Rachel Collins

CEO, W Energy Software
Influential Women in Energy

In late 2022, W Energy Software was struggling. The company was overwhelmed by change that included new private equity owners and an acquisition—Seven Lakes Technologies—that the staff was working to integrate into operations. Employee attrition was high, morale and profitability were low.

Into this phase of adversity stepped the new CEO, Rachel Collins.

“I have a history of taking on challenging situations,” Collins said. “It makes you inherently more positive and unafraid to face the hard tasks head-on.”

Over the next year, she would lead a comprehensive turnaround. The customer net promoter score increased by 20 points, employee attrition fell from 24% to 2%, and both free cash flow and profitability returned to health.

The company’s culture also began to transform, based on principles in Kyle McDowell’s book, “Begin With WE: 10 Principles for Building and Sustaining a Culture of Excellence.” Principle No. 1: WE do the right thing. Always. In McDowell’s words, “The right thing is not always easy to determine and usually not the easiest path, but it’s the only path to get people to rally behind you consistently and authentically.”

Collins has pursued numerous goals in her career, but finding the easiest path does not appear to be one of them. In her mid-20s, she founded Aspire Technology, which eventually grew to a multimillion-dollar enterprise. The company developed large energy trading applications for Dynegy and Reliant Energy, as well as a case management system for Christus Health and an accounts payable workflow solution for Encana.

“It was a remarkable experience because I learned every aspect of running a company—sales, payroll, international taxes, marketing, etc.,” she said.

Collins wound down the company after seven years when she gave birth to two daughters, 18 months apart. She ventured into a behind-the-scenes role in private equity where she learned to successfully integrate acquisitions. She also learned that careers and life may not work out as planned, but still work out.

Early in her career, she asked her mentor, a “superhero” woman named Dana Longmire, for advice. Longmire, technology director at Pacific Gas & Electric, had three children. Collins wanted to start a family but not negatively impact her career.

Longmire’s advice on how to do it all was simple and unapologetic: “You don’t. You give yourself a break. You must become OK with some things falling through the cracks—the house may be messy, you may eat out a lot, your kids may go to school with mismatched shoes every now and then. But know that the times that your kids remember the most are when you are present—and they aren’t the times that you orchestrated.”

Collins, now with three kids, took the lesson to heart.

“I try to never apologize for having a life,” she said. “Things happen, plans change, meetings sometimes need to be rescheduled. It’s OK. That doesn’t make you unprofessional; it makes you human.”

That approach is what she carries as she navigates what is still a male-dominated oil and gas industry.

“One of the challenges of being an executive in oil and gas is that society typically has a mental image of executives being male—and even more so in oil and gas, which is often portrayed as a tight network of primarily men,” Collins said. “I have tried to respond to this challenge by demonstrating that the qualities of a good leader have nothing to do with gender.
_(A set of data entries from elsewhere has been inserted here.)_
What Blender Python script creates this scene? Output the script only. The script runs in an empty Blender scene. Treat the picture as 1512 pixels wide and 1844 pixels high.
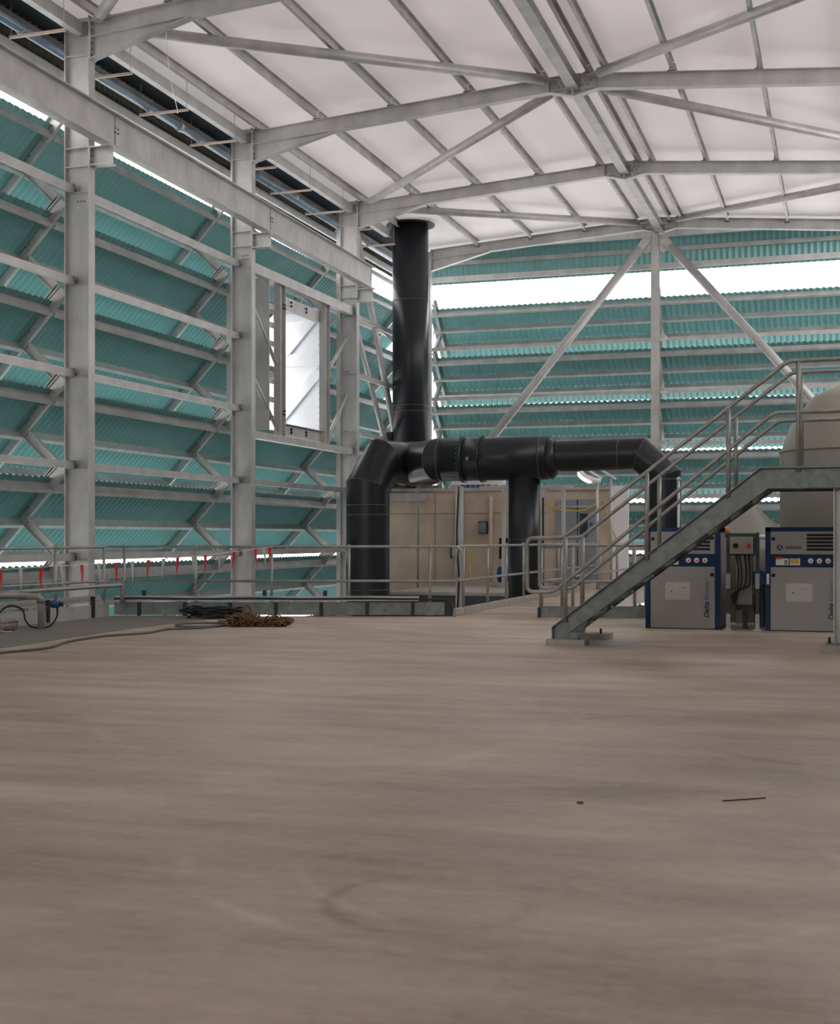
import bpy, bmesh, math, random
from mathutils import Vector, Matrix
random.seed(7)
S = bpy.context.scene
C = S.collection
PI = math.pi

# ---------------------------------------------------------------- camera
cam_d = bpy.data.cameras.new('camera')
cam = bpy.data.objects.new('camera', cam_d)
C.objects.link(cam)
cam.location = (0, 0, 1.25)
cam.rotation_euler = (PI/2, 0, math.radians(18))
cam_d.sensor_fit = 'HORIZONTAL'
cam_d.sensor_width = 36
cam_d.lens = 36*2354/1512
cam_d.shift_y = 45/1512
cam_d.clip_end = 500
S.camera = cam

# ---------------------------------------------------------------- sky, exposure
S.view_settings.view_transform = 'Standard'
S.view_settings.look = 'None'
S.view_settings.gamma = 1
S.view_settings.use_curve_mapping = False
S.view_settings.exposure = 0.5
world = bpy.data.worlds.new('sky')
S.world = world
world.use_nodes = True
wn = world.node_tree.nodes
bg = wn['Background']
bg.inputs['Strength'].default_value = 3.2
bg.inputs['Color'].default_value = (1.0, 0.975, 0.975, 1)
S.cycles.use_denoising = True
S.cycles.max_bounces = 8
S.cycles.diffuse_bounces = 6
S.cycles.sample_clamp_indirect = 8

# ---------------------------------------------------------------- materials
def mat(name, col, rough=.5, metal=0., var=0., scale=4., col2=None, bump=0., stretch=(1, 1, 1), spec=.5, emit=None, trans=0.):
    m = bpy.data.materials.new(name)
    m.use_nodes = True
    nt = m.node_tree
    N, L = nt.nodes, nt.links
    b = N['Principled BSDF']
    b.inputs['Base Color'].default_value = (*col, 1)
    b.inputs['Roughness'].default_value = rough
    b.inputs['Metallic'].default_value = metal
    b.inputs['Specular IOR Level'].default_value = spec
    tc = N.new('ShaderNodeTexCoord')
    mp = N.new('ShaderNodeMapping')
    mp.inputs['Scale'].default_value = stretch
    L.new(tc.outputs['Object'], mp.inputs['Vector'])
    nz = N.new('ShaderNodeTexNoise')
    nz.inputs['Scale'].default_value = scale
    nz.inputs['Detail'].default_value = 6
    nz.inputs['Roughness'].default_value = .62
    L.new(mp.outputs[0], nz.inputs['Vector'])
    c2 = col2 or tuple(max(0, c*(1-var)) for c in col)
    c1 = col if col2 else tuple(min(1, c*(1+var)) for c in col)
    r = N.new('ShaderNodeValToRGB')
    r.color_ramp.elements[0].position = .36
    r.color_ramp.elements[1].position = .66
    r.color_ramp.elements[0].color = (*c2, 1)
    r.color_ramp.elements[1].color = (*c1, 1)
    L.new(nz.outputs[0], r.inputs[0])
    L.new(r.outputs[0], b.inputs['Base Color'])
    if bump:
        bp = N.new('ShaderNodeBump')
        bp.inputs['Strength'].default_value = bump
        bp.inputs['Distance'].default_value = .01
        L.new(nz.outputs[0], bp.inputs['Height'])
        L.new(bp.outputs[0], b.inputs['Normal'])
    if emit:
        b.inputs['Emission Color'].default_value = (*emit[0], 1)
        b.inputs['Emission Strength'].default_value = emit[1]
    if trans:
        t = N.new('ShaderNodeBsdfTranslucent')
        L.new(r.outputs[0], t.inputs['Color'])
        mx = N.new('ShaderNodeMixShader')
        mx.inputs[0].default_value = trans
        L.new(b.outputs[0], mx.inputs[1])
        L.new(t.outputs[0], mx.inputs[2])
        L.new(mx.outputs[0], N['Material Output'].inputs['Surface'])
    return m

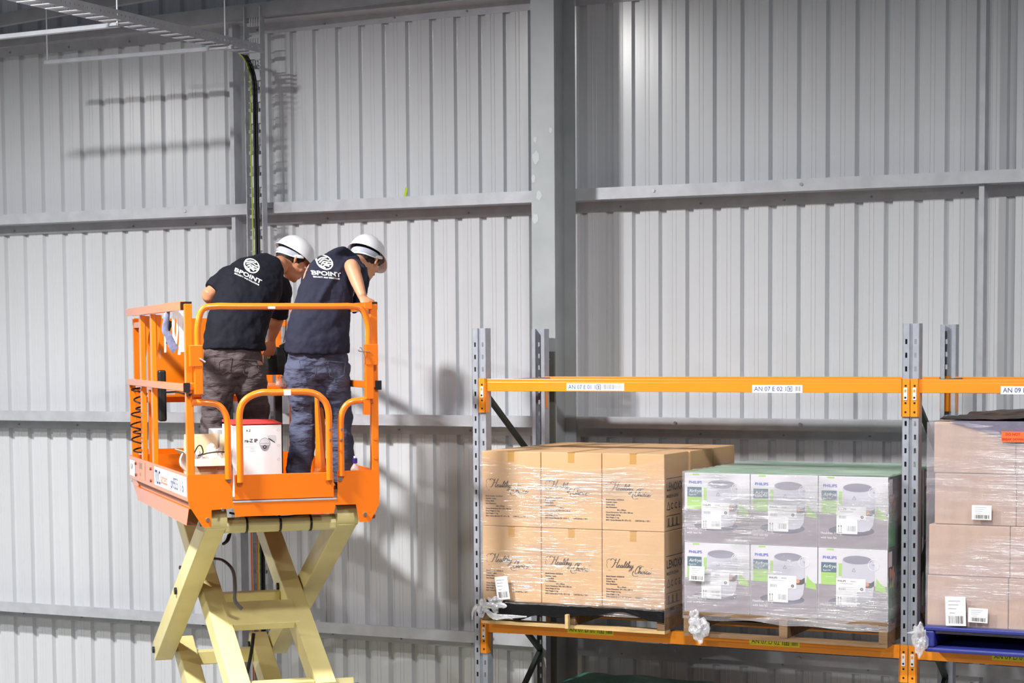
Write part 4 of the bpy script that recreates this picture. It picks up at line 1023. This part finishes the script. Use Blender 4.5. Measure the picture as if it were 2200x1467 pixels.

“I hope to be an example for young women and men who aspire to have leadership roles within technology and the energy industry—and to be a positive and inspiring role model for my own three children, two of whom will enter the workforce in just a few years. I want them to truly know and believe that they can do anything if they put their mind, energy and will into it.”

Check out the rest of Hart Energy's 2024 Women in Energy here
Three More Things

1. I regularly walk around my house with a small laser level and straighten all the pictures on our walls. Yes, I am “that” person—very detail oriented, very much a perfectionist.

2. I am a die-hard SEC football fan and, most importantly, an LSU fan who bleeds purple and gold. During football season, I can be found on my back patio screaming at the television on most Saturdays.

3. I was the Homecoming Queen at LSU (all the way back in 1995).